Cada año, el 31 de agosto no es una fecha más.
Es un símbolo, una grieta en el calendario.
Marca el final del verano, el regreso a la rutina y, para los que vivimos el ciclismo desde dentro, la marcha de Laurent Fignon.
Aunque hoy estemos en diciembre, lejos de aquel último día de agosto, vuelve a nosotros con la misma fuerza, como si su sombra ciclística no entendiera de estaciones ni meses.
Fignon siempre regresa, inevitable, incómodo, necesario
Su apellido sonaba duro, áspero, directo.
Igual que él. Fue un mal necesario, un ciclista de los que ya no se fabrican, que cada año extrañamos más porque su manera de competir no daba tregua.
Ganó dos Tours tan rápido y tan fácil que parecieron un destello, pero su figura quedó anclada en la memoria colectiva como la de un icono irrepetible.
En su mundo, Guimard conducía sin camiseta y a gritos, Lemond volvía del infierno de un accidente de caza para ganar dos Tours, y Perico convertía el ciclismo en cuestión de Estado.
Entre ellos tres se forjó el último ciclismo que conectó con los clásicos.

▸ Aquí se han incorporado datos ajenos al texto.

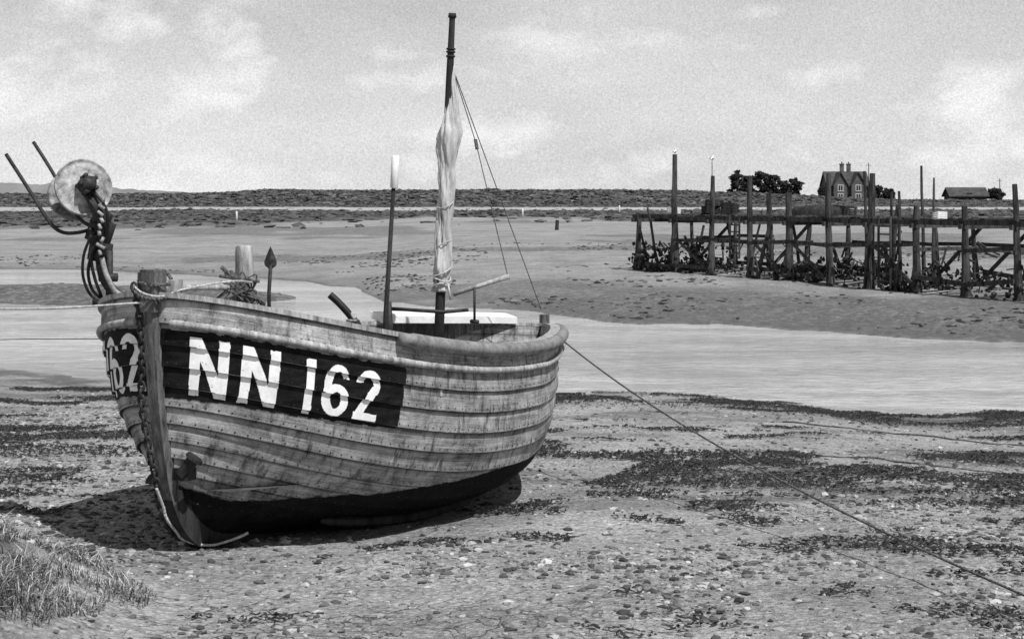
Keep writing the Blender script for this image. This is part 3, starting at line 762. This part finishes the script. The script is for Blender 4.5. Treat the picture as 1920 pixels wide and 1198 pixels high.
# grass tuft
V=[];F=[];T=[]
for k in range(22000):
    r=math.sqrt(rng.random());a=rng.uniform(0,6.28);x=-2.55+.90*r*math.cos(a)*(1+.15*math.sin(5*a));y=6.5+1.15*r*math.sin(a)*(1+.15*math.sin(4*a))
    f0=float(fbm(np.array(x*5),np.array(y*5),7,3))
    if f0<.36: continue
    z=clz(x,y)-.008
    h=rng.uniform(.02,.11)*(1.2-.7*r*r)*(.6+1.6*(f0-.36)*2);d=rng.uniform(0,6.28);ln=rng.uniform(.3,1.6)*h;w_=rng.uniform(.0010,.0025)
    ox,oy=math.cos(d),math.sin(d);b0=len(V)
    V+=[(x-oy*w_,y+ox*w_,z),(x+oy*w_,y-ox*w_,z),(x+ox*ln*.35+oy*w_,y+oy*ln*.35-ox*w_,z+h*.65),(x+ox*ln*.35-oy*w_,y+oy*ln*.35+ox*w_,z+h*.65),(x+ox*ln,y+oy*ln,z+h*rng.uniform(.6,1.1))]
    F+=[(b0,b0+1,b0+2,b0+3),(b0+3,b0+2,b0+4)];t=rng.random();T+=[t*.2,t*.2,t*.8+.1,t*.8+.1,t*.7+.3]
mgr,nt,b=nmat('saltmarsh_grass');a_=N(nt,'ShaderNodeAttribute',attribute_name='tone').outputs['Fac'];nt.links.new(ramp(nt,a_,[(0,.012),(.35,.09),(.65,.32),(1,.70)]),b.inputs['Base Color']);b.inputs['Roughness'].default_value=.8
o=mesh_obj('marsh_grass',V,F,[mgr]);t=o.data.attributes.new('tone','FLOAT','POINT');t.data.foreach_set('value',np.array(T,np.float32));o['kind']='stuff'
# ------------------------------------------------------------------ ropes
def twist(name,pts,r,mat,label,strands=3,pitch=.06):
    P=[Vector(p) for p in pts];c=P[0].copy();g=G();
    Ls=[0]
    for i in range(1,len(P)):Ls.append(Ls[-1]+(P[i]-P[i-1]).length)
    for s_ in range(strands):
        Q=[]
        for i,p in enumerate(P):
            t=(P[min(i+1,len(P)-1)]-P[max(i-1,0)]).normalized();n=t.orthogonal().normalized() if abs(t.z)>.95 else (Vector((0,0,1))-t*t.z).normalized();bn=t.cross(n)
            a=2*math.pi*(Ls[i]/pitch+s_/strands);Q.append(p-c+(n*math.cos(a)+bn*math.sin(a))*r*.55)
        g.tube(Q,r*.6,5)
    o=g.obj(name,mat,None,True,loc=c);tag(o,label,'rope');return o
def dens_line(pts,step):
    P=spline(pts,10);out=[P[0]]
    for i in range(1,len(P)):
        d=(P[i]-P[i-1]).length;n=max(1,int(d/step))
        for k in range(1,n+1):out.append(P[i-1].lerp(P[i],k/n))
    return out
a=Vector((.33,12.05,.90));b_=Vector((2.62,5.25,.235));pts=[]
for k in np.linspace(0,1,40):
    p=a.lerp(b_,k);p.z-=.20*4*k*(1-k)*(1.05-.3*k);p.z=max(p.z,gz(p.x,p.y)+.006);pts.append(p)
wtube('mooring_rope',pts,.0065,M_rope,'dark mooring line running from stern down to the mud','rope',6,0)
wtube('mooring_rope',[(-1.86,7.93,1.41),(-2.3,8.05,1.375),(-2.7,8.2,1.36),(-4.2,8.7,1.33),(-6.5,9.6,1.3)],.0055,M_ropel,'pale mooring line stretched taut from the stem head','rope',6,1)
wtube('mooring_rope',[(-2.25,8.7,1.16),(-2.85,9.0,1.13),(-6.5,9.65,1.0)],.0025,M_rope,'thin line stretched from the bow to a post','rope',5,0)
g=G();g.tube([(0,0,-.3),(0,0,.9),(.01,0,1.35),(.01,0,1.42)],[.09,.085,.08,.06],10);o=g.obj('mooring_post',M_pile,None,True,loc=(-6.5,9.62,gz(-6.5,9.62)));tag(o,'weathered round timber mooring post standing in mud','post')
W2=lambda s,w,z:Vector((X0+s*math.cos(TH)+w*math.sin(TH),D0+s*math.sin(TH)-w*math.cos(TH),z))
SS=lambda z:float(stem_s(z))
rp=dens_line([W2(SS(z)-.060,-.055-.016*math.sin(z*9),z) for z in (1.50,1.3,1.1,.9,.7,.5,.35,.25,.18,.13)]+[W2(.42,-.02,.085),W2(.50,.08,.08),W2(.56,.16,.10)],.004)
c0=rp[0].copy();g=G();acc=0;last=rp[0];pos=[rp[0]]
for p in rp[1:]:
    acc+=(p-last).length;last=p
    if acc>=.034: pos.append(p);acc=0
for i in range(len(pos)-1):
    a_,b_=pos[i],pos[i+1];t=(b_-a_).normalized();n=t.orthogonal().normalized();n=(Matrix.Rotation(.785+(math.pi/2)*(i%2),3,t)@n)
    mid=(a_+b_)/2-c0
    ring=[mid+t*.027*math.cos(q)+n*.015*math.sin(q) for q in np.linspace(0,2*math.pi,13)]
    g.tube(ring,.0078,5,cap=False)
o=g.obj('anchor_chain',M_iron,None,True,loc=c0);tag(o,'dark iron chain hanging down along the boat stem','chain')
rp=[W2(SS(z)-.085+.006*math.sin(z*40),-.020,z) for z in (.45,.35,.28,.2,.14)]+[W2(.40,.06,.10),W2(.50,.14,.12),W2(.55,.20,.15)]
twist('stem_line',dens_line(rp,.008),.008,M_ropel,'pale frayed line hugging the curved forefoot',3,.035)
pts=dens_line([W2(.20,.0,1.50),W2(-.02,-.075,1.50),W2(-.08,0,1.46),W2(-.02,.075,1.44),W2(.12,.11,1.47),W2(.4,.20,1.50),W2(.78,.08,1.47)],.02)
twist('bow_rope',pts,.006,M_ropel,'pale rope turned around the stem head')
pts=dens_line([W2(.10,-.09,1.53),W2(-.06,-.06,1.47),W2(-.075,.05,1.43),W2(.05,.10,1.45),W2(.10,.0,1.56),W2(.0,-.08,1.52),W2(-.07,.03,1.50),W2(.03,.09,1.50)],.02)
twist('bow_rope',pts,.010,M_rope,'dark rope turned around the stem head')
wtube('rope_end',[(.33,12.0,.88),(.37,11.95,.84),(.385,11.93,.80),(.36,11.95,.76)],.014,M_rope,'knotted rope end hanging from stern gunwale','rope',6,1)
for pp in ([(2.1,12.7),(2.7,12.4),(3.4,11.6),(4.1,10.9),(5,10.3)],[(2.7,15.7),(3.6,14.8),(4.4,13.9),(5.2,13.4)]):
    pts=[Vector((x,y,0)) for x,y in pp];pts=spline(pts,8);pts=[(p.x,p.y+.05*math.sin(p.x*7),gz(p.x,p.y)+.006) for p in pts]
    wtube('ground_rope',pts,.007,M_rope,'dark weedy rope lying across the mud','rope',6,0)
# ------------------------------------------------------------------ jetty
jetty=empty('wooden_jetty',(3.6,45,-.2));tag(jetty,'derelict timber jetty on tall piles standing over the mud','jetty')
JO=Vector((3.6,45,-.2))
jn=Vector((.864,.504,0))
U=random.uniform
def J(k,off,z): p=Vector((3.6,45,0))+Vector((7,-12,0))*k+jn*off;return Vector((p.x,p.y,z))-JO
def pile(k,off,tp,r,name='post',lean=.05):
    g=G();p=J(k,off,0);zg=gz(p.x+JO.x,p.y+JO.y)-JO.z-.3
    lx,ly=U(-lean,lean),U(-lean,lean)
    top=Vector((p.x+lx,p.y+ly,tp-JO.z));bot=Vector((p.x-lx,p.y,zg))
    Q=[bot.lerp(top,q)+Vector((U(-.012,.012),U(-.012,.012),0)) for q in(0,.15,.25,.4,.6,.8,1)]
    g.tube(Q,[r*1.6,r*1.5,r*1.4,r*1.1,r,r*.92,r*U(.6,.85)],8,wob=.3);return g.obj(name,M_pile,jetty)
ks=[0,.128,.249,.364,.475,.581,.683,.791,.897,1.0,1.115,1.23]
tops=[1.52,3.17,2.56,2.54,2.1,2.56,2.54,1.78,1.78,2.25,2.4,1.8]
for k,tp in zip(ks,tops):
    pile(k,0,tp,U(.070,.09)*(1.15 if tp>3 else 1),lean=.05)
    pile(k+U(-.012,.012),2.0,random.choice([1.45,1.5,1.8,2.1,1.6]),U(.055,.075),lean=.08)
for q in range(30):
    pile(U(.0,1.2),random.choice([-.1,.7,1.2,2.1]),random.choice([.5,.8,1.2,1.4,1.55,1.7,.9]),U(.028,.055),'strut',.22)
for k,o,tp in((.03,1,2.2),(.65,.3,2.6),(.70,1.8,2.45),(.725,.1,2.1),(.745,.1,2.12),(.645,2.2,2.75),(.26,1.9,2.2)):
    pile(k,o,tp,.038,'pole',.05)
def jb(a,b,w,h,name='beam'):
    g=G();g.beam(a,b,w,h);g.obj(name,M_pile,jetty)
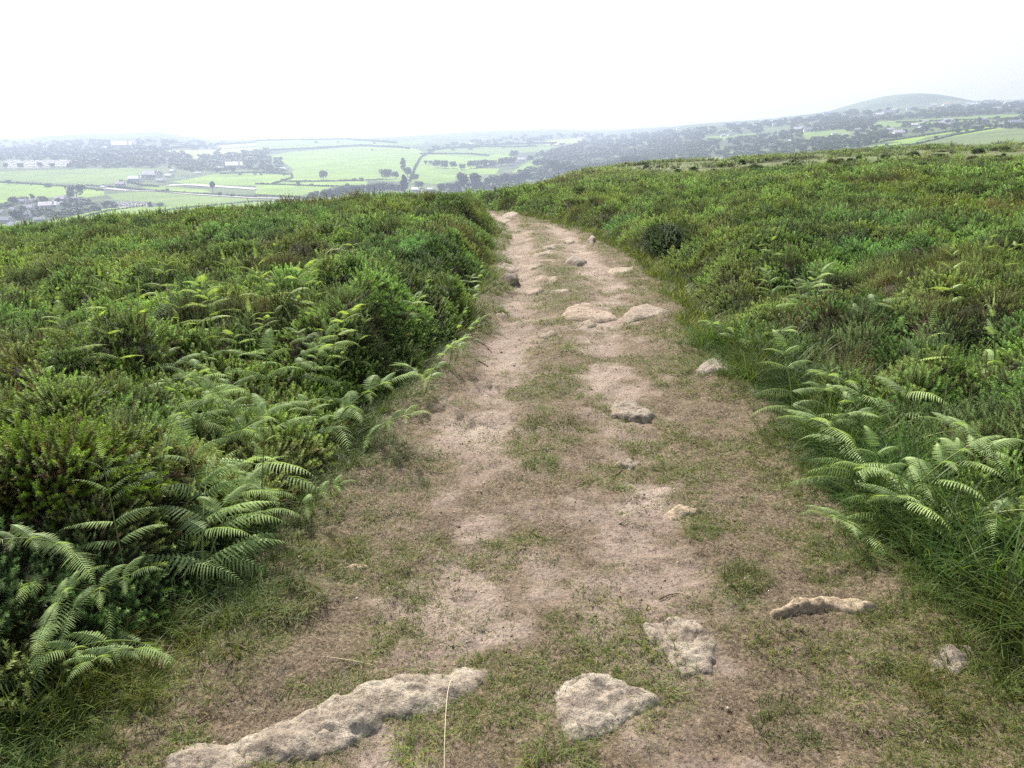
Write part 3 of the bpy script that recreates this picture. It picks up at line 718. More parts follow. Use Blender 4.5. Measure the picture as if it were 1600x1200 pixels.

Fignon era altivo, distante, antipático. Y ahí residía su magia.
Podía estar sentado en un coche en el mercado de Sants, leyendo un papel que nadie más entendía, sin inmutarse ante una foto.
Era el hombre de cera del Systeme U, diseño suyo y de Guimard, los “avispas” del pelotón.
Atacaba donde no tocaba, avituallamientos incluidos. No dejaba que nadie respirara a su lado. Marcó a fuego a corredores y aficionados.
Su Tour de 1989 quedó escrito en piedra: la crono de Versalles, el escupitajo al cámara, Lemond arrebatándole la gloria en ocho segundos. Ocho segundos que valieron un mundo. Una vida.
Con los años, Fignon reconoció la inocencia rota de aquel ciclismo en un libro magistral.
Su trayectoria fue asimétrica, brillante y frustrante a partes iguales.
Aun en su declive, nos regaló la cabalgada de Mulhouse en 1992, justo después de que Indurain lo doblara en Luxemburgo. Genio y figura hasta el final.
Por eso, aunque el calendario diga diciembre, el 31 de agosto sigue ahí, vivo, latente, recordándonos que Laurent Fignon fue uno de esos ciclistas que justifican toda una vida de afición. Su espíritu nos recuerda, año tras año, que el ciclismo está hecho para sentirlo.